In June, North Carolina’s General Assembly passed legislation awarding generous tax incentives if Apple chose to build its East Coast data center in North Carolina. However, Apple has been very tight lipped about some details of the project.
“Apple is planning about 500,000 square feet of data center space in a single building,” Miller told the web site Cult of Mac. “That would place it among the largest data centers in the world … This would qualify as a big-a…data center.”
Miller said the size of the facility implies that it would be for much more than supporting “apps,” or applications, for Apple devices. He therefore believes the data center would be built to host servers to provide cloud computing capacity.
Apple’s existing data center in California covers 109,000 square feet, according to Miller.

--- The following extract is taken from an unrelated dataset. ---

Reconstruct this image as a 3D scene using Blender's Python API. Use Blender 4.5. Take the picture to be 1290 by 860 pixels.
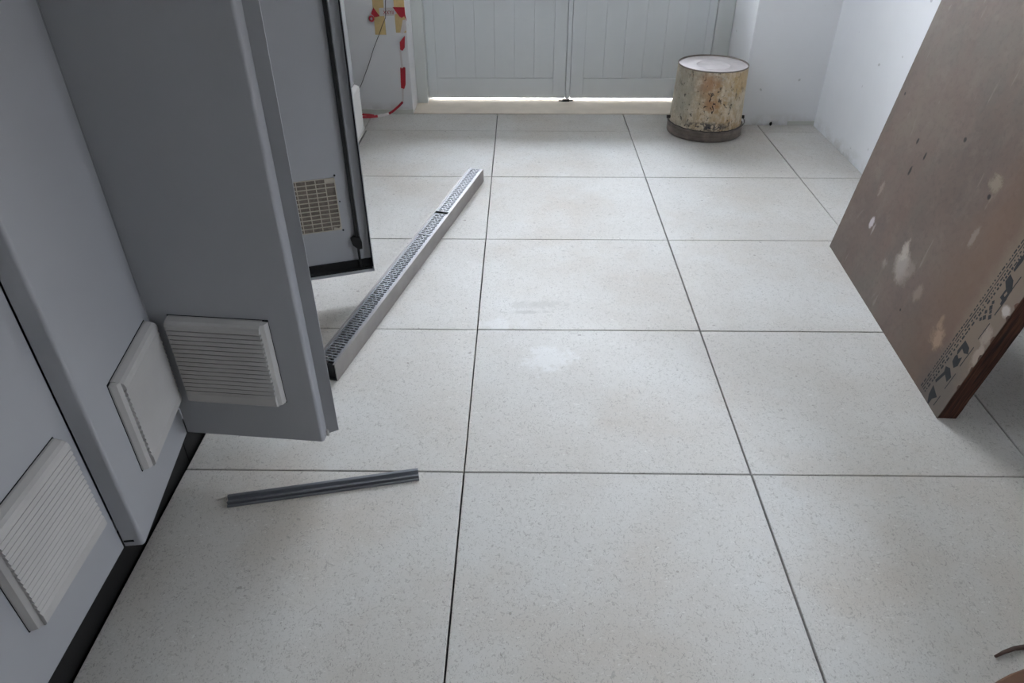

The new center will be built in Maiden, N.C. on a 255-acre site.
Google, by the way, built a $600 million data center some 25 miles away in Lenoir.
The Apple facility is expected to employ at least 50 people, and it is expected to contract locally for services like server maintenance and repair, building and ventilation system maintenance, landscaping and security. Officials said spending on those services could range from $5 million to $6 million annually and create up to 250 jobs.
The state Department of Commerce projects that a data center investment of $1 billion would create more than 3,000 jobs in the regional economy, including hundreds of jobs related to construction and others created as a result of economic growth.
State tax breaks could be worth about $46 million in the next decade. Apple could, however, save more than $300 million on its corporate taxes if the server farm is in place for 30 years, based on the memo. Apple also will receive several million dollars in local incentives.